§ **What is expected**
All of the data should be repeated exactly; pictures are not part of the copy.

§ **Supplied data**
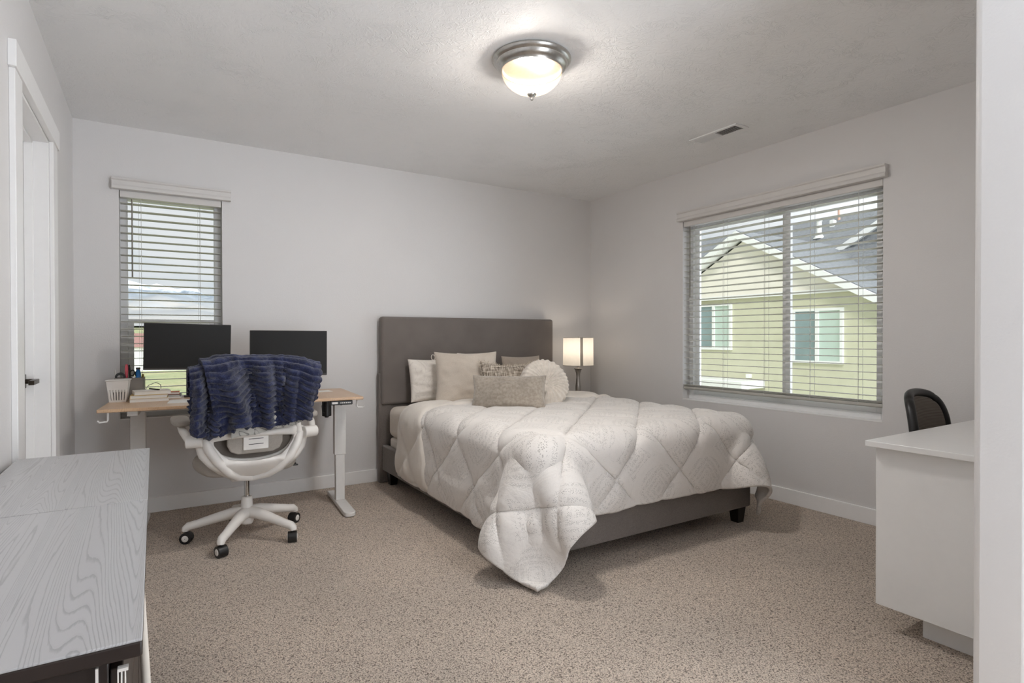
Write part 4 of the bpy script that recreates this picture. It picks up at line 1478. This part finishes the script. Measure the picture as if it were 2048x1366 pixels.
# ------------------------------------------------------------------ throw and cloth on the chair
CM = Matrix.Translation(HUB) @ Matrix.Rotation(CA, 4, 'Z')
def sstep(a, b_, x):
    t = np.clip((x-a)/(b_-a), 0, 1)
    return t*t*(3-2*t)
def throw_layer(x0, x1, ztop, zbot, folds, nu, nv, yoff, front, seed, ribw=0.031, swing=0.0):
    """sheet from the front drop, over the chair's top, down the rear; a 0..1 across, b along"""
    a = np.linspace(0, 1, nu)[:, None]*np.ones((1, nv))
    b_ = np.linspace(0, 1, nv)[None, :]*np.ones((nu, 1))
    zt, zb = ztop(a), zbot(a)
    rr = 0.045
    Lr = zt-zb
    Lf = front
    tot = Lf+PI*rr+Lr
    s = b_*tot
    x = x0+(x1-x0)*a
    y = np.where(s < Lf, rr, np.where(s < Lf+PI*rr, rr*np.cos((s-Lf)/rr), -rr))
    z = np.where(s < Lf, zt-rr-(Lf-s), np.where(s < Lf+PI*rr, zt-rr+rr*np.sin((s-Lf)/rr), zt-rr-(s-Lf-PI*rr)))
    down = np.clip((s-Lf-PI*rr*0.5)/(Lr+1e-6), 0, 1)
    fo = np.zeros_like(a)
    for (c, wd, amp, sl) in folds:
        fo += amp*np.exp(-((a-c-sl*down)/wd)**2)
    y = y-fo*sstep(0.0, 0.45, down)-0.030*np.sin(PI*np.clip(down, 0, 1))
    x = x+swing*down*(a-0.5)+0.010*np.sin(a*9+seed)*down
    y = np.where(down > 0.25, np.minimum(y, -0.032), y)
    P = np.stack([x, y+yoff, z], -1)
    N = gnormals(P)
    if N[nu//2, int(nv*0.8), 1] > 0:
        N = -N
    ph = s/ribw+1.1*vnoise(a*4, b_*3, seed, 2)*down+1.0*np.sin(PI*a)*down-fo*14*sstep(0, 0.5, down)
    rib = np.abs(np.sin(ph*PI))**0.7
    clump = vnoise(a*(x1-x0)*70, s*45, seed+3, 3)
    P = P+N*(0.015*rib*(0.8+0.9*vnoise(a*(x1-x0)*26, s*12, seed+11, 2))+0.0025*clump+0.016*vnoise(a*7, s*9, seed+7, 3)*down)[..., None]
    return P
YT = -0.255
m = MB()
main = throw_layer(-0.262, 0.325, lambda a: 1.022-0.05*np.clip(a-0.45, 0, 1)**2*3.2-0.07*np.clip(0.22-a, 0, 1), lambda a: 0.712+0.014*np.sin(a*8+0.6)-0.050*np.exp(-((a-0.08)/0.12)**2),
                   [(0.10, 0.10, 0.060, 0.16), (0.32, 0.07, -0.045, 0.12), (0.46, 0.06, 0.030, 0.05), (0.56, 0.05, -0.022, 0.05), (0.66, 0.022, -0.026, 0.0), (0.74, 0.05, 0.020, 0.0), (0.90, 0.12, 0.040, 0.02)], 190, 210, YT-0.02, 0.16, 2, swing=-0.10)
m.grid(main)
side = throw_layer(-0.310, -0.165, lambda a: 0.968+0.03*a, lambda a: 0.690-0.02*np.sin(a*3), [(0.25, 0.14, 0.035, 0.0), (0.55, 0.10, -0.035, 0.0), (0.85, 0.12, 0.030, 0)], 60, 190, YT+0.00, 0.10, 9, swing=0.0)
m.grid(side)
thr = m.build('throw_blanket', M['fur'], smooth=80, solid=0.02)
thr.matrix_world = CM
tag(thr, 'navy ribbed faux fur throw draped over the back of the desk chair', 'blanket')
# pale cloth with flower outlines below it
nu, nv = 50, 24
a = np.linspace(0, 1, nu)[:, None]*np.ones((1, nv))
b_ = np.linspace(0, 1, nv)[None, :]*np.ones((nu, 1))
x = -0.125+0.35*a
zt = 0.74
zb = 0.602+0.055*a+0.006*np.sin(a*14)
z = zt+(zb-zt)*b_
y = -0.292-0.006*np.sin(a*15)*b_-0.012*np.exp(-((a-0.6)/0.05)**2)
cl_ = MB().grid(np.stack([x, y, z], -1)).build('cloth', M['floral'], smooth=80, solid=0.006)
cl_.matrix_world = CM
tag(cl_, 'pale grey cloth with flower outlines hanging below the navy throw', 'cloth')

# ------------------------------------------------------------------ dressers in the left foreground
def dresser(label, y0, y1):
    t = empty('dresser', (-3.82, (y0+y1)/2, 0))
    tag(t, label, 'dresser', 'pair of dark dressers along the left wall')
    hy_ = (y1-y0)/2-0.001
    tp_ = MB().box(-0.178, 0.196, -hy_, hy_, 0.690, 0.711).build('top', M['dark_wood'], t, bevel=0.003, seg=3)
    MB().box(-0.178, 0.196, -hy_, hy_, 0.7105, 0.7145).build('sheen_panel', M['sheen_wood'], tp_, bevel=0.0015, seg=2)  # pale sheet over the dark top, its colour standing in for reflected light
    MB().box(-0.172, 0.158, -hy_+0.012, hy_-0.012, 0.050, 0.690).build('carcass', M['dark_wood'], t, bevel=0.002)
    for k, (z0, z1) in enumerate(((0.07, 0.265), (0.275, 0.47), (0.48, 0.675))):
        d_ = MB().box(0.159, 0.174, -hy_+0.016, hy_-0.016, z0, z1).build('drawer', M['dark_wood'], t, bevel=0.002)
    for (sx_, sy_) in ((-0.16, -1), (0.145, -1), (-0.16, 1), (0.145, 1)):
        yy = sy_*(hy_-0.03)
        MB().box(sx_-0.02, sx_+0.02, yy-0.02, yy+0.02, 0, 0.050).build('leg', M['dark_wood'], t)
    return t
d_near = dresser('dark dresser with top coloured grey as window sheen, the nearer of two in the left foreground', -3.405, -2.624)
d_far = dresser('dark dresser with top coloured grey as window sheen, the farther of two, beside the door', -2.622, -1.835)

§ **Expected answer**
Write part 4 of the bpy script that recreates this picture. It picks up at line 1478. This part finishes the script. Measure the picture as if it were 2048x1366 pixels.
# ------------------------------------------------------------------ throw and cloth on the chair
CM = Matrix.Translation(HUB) @ Matrix.Rotation(CA, 4, 'Z')
def sstep(a, b_, x):
    t = np.clip((x-a)/(b_-a), 0, 1)
    return t*t*(3-2*t)
def throw_layer(x0, x1, ztop, zbot, folds, nu, nv, yoff, front, seed, ribw=0.031, swing=0.0):
    """sheet from the front drop, over the chair's top, down the rear; a 0..1 across, b along"""
    a = np.linspace(0, 1, nu)[:, None]*np.ones((1, nv))
    b_ = np.linspace(0, 1, nv)[None, :]*np.ones((nu, 1))
    zt, zb = ztop(a), zbot(a)
    rr = 0.045
    Lr = zt-zb
    Lf = front
    tot = Lf+PI*rr+Lr
    s = b_*tot
    x = x0+(x1-x0)*a
    y = np.where(s < Lf, rr, np.where(s < Lf+PI*rr, rr*np.cos((s-Lf)/rr), -rr))
    z = np.where(s < Lf, zt-rr-(Lf-s), np.where(s < Lf+PI*rr, zt-rr+rr*np.sin((s-Lf)/rr), zt-rr-(s-Lf-PI*rr)))
    down = np.clip((s-Lf-PI*rr*0.5)/(Lr+1e-6), 0, 1)
    fo = np.zeros_like(a)
    for (c, wd, amp, sl) in folds:
        fo += amp*np.exp(-((a-c-sl*down)/wd)**2)
    y = y-fo*sstep(0.0, 0.45, down)-0.030*np.sin(PI*np.clip(down, 0, 1))
    x = x+swing*down*(a-0.5)+0.010*np.sin(a*9+seed)*down
    y = np.where(down > 0.25, np.minimum(y, -0.032), y)
    P = np.stack([x, y+yoff, z], -1)
    N = gnormals(P)
    if N[nu//2, int(nv*0.8), 1] > 0:
        N = -N
    ph = s/ribw+1.1*vnoise(a*4, b_*3, seed, 2)*down+1.0*np.sin(PI*a)*down-fo*14*sstep(0, 0.5, down)
    rib = np.abs(np.sin(ph*PI))**0.7
    clump = vnoise(a*(x1-x0)*70, s*45, seed+3, 3)
    P = P+N*(0.015*rib*(0.8+0.9*vnoise(a*(x1-x0)*26, s*12, seed+11, 2))+0.0025*clump+0.016*vnoise(a*7, s*9, seed+7, 3)*down)[..., None]
    return P
YT = -0.255
m = MB()
main = throw_layer(-0.262, 0.325, lambda a: 1.022-0.05*np.clip(a-0.45, 0, 1)**2*3.2-0.07*np.clip(0.22-a, 0, 1), lambda a: 0.712+0.014*np.sin(a*8+0.6)-0.050*np.exp(-((a-0.08)/0.12)**2),
                   [(0.10, 0.10, 0.060, 0.16), (0.32, 0.07, -0.045, 0.12), (0.46, 0.06, 0.030, 0.05), (0.56, 0.05, -0.022, 0.05), (0.66, 0.022, -0.026, 0.0), (0.74, 0.05, 0.020, 0.0), (0.90, 0.12, 0.040, 0.02)], 190, 210, YT-0.02, 0.16, 2, swing=-0.10)
m.grid(main)
side = throw_layer(-0.310, -0.165, lambda a: 0.968+0.03*a, lambda a: 0.690-0.02*np.sin(a*3), [(0.25, 0.14, 0.035, 0.0), (0.55, 0.10, -0.035, 0.0), (0.85, 0.12, 0.030, 0)], 60, 190, YT+0.00, 0.10, 9, swing=0.0)
m.grid(side)
thr = m.build('throw_blanket', M['fur'], smooth=80, solid=0.02)
thr.matrix_world = CM
tag(thr, 'navy ribbed faux fur throw draped over the back of the desk chair', 'blanket')
# pale cloth with flower outlines below it
nu, nv = 50, 24
a = np.linspace(0, 1, nu)[:, None]*np.ones((1, nv))
b_ = np.linspace(0, 1, nv)[None, :]*np.ones((nu, 1))
x = -0.125+0.35*a
zt = 0.74
zb = 0.602+0.055*a+0.006*np.sin(a*14)
z = zt+(zb-zt)*b_
y = -0.292-0.006*np.sin(a*15)*b_-0.012*np.exp(-((a-0.6)/0.05)**2)
cl_ = MB().grid(np.stack([x, y, z], -1)).build('cloth', M['floral'], smooth=80, solid=0.006)
cl_.matrix_world = CM
tag(cl_, 'pale grey cloth with flower outlines hanging below the navy throw', 'cloth')

# ------------------------------------------------------------------ dressers in the left foreground
def dresser(label, y0, y1):
    t = empty('dresser', (-3.82, (y0+y1)/2, 0))
    tag(t, label, 'dresser', 'pair of dark dressers along the left wall')
    hy_ = (y1-y0)/2-0.001
    tp_ = MB().box(-0.178, 0.196, -hy_, hy_, 0.690, 0.711).build('top', M['dark_wood'], t, bevel=0.003, seg=3)
    MB().box(-0.178, 0.196, -hy_, hy_, 0.7105, 0.7145).build('sheen_panel', M['sheen_wood'], tp_, bevel=0.0015, seg=2)  # pale sheet over the dark top, its colour standing in for reflected light
    MB().box(-0.172, 0.158, -hy_+0.012, hy_-0.012, 0.050, 0.690).build('carcass', M['dark_wood'], t, bevel=0.002)
    for k, (z0, z1) in enumerate(((0.07, 0.265), (0.275, 0.47), (0.48, 0.675))):
        d_ = MB().box(0.159, 0.174, -hy_+0.016, hy_-0.016, z0, z1).build('drawer', M['dark_wood'], t, bevel=0.002)
    for (sx_, sy_) in ((-0.16, -1), (0.145, -1), (-0.16, 1), (0.145, 1)):
        yy = sy_*(hy_-0.03)
        MB().box(sx_-0.02, sx_+0.02, yy-0.02, yy+0.02, 0, 0.050).build('leg', M['dark_wood'], t)
    return t
d_near = dresser('dark dresser with top coloured grey as window sheen, the nearer of two in the left foreground', -3.405, -2.624)
d_far = dresser('dark dresser with top coloured grey as window sheen, the farther of two, beside the door', -2.622, -1.835)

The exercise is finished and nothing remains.